Pemetaan Partisipatif

Launching Sistem Geodata CSO 3.0 (geodata-cso.org)

IMG-20140723-WA0003

Pada tanggal 23 Juli 2014 bertempat di Hotel Fave Wahim Hasyim, JKPP bersama anggota GDN lain yang terdiiri dari Sawit Watch, Huma, KpSHK, JATAM, KPA, FWI dan Buka Peta  telah melaunching sistem geodata CSO terbaru terkait pendataan konflik agraria dan sumber daya alam.

Selain launching sistem terbaru Geodata CSO 3.0, anggota GDN melakukan siaran press dengan mengangkat tema “Kawasan Kelola Rakyat, Mau Kemana? Posisi Sumberdaya Alam di Indonesia Terkini. Tema  ini erat kaitanya dengan data yang ditunjukan melalui sistem GDN, dimana telah terjadi perampasan ruang hidup masyarakat secara sistematis yang dilakukan oleh pemerintah melalui pemberian konsesi – konsesi kepada perusahaan. Berdasarkan pemetaan partisipatif yang dilakukan oleh anggota Jaringan Kerja Pemetaan partisipatif (JKPP) hingga tahun 2013, tercatat dari luasan 5.263.058,28 ha wilayah kelola rakyat, kurang lebih 4.050.253,38 atau 81,4 % tumpang tindih dengan kawasan hutan dan sekitar luasan 2.637.953,94ha bertumpang tindih dengan perijinan (konsesi HPH, tambang, sawit dan HTI).
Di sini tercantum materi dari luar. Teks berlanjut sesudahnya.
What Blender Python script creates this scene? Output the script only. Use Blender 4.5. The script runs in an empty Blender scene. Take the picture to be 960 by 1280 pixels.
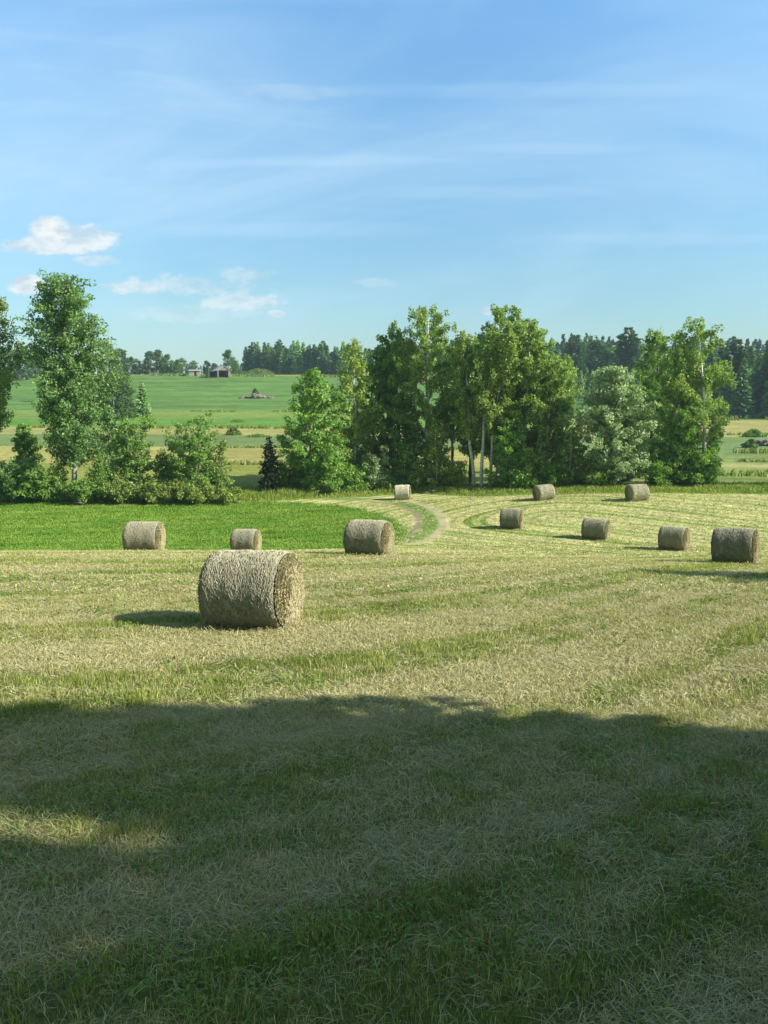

Ratusan konflik terjadi dengan berbagai macam frekuensi yang berlangsung di 98 kota/kabupaten di 26 provinsi dengan luasan area konflik mencapai 2.043.287 hektar atau lebih dari 20 ribu km² (HuMa). Selain itu, di tahun ini korban terkait konflik sumber daya alam dan agraria bertambah. Korban jiwa mencapai 21 orang tewas, 30 tertembak dan 130 orang  mengalami penganiayaan dan 239 ditahan aparat keamanan (KPA).

Data hasil kompilasi dan analisis yang disiapkan oleh tim kerja GDN dalam sistem akan membantu publik dalam mengetahui kondisi pengelolaan Sumberdaya alam, sehingga pengembangan sistem database GDN mejadi bagian dalam suatu sistem penyediaan data dan informasi yang interaktif bagi penggunannya.

Selain itu, melalui sistem GDN diharapkan bisa memperkuat advokasi dalam mempertegas wilayah kelola rakyat atas sumber daya alam melalui suatu penyajian sistem data dan informasi spasial yang bisa dijadikan sebagai acuan dalam melaksanakan penyelesaian konflik sumberdaya alam dan ketimpangan penguasaan sumberdaya alam.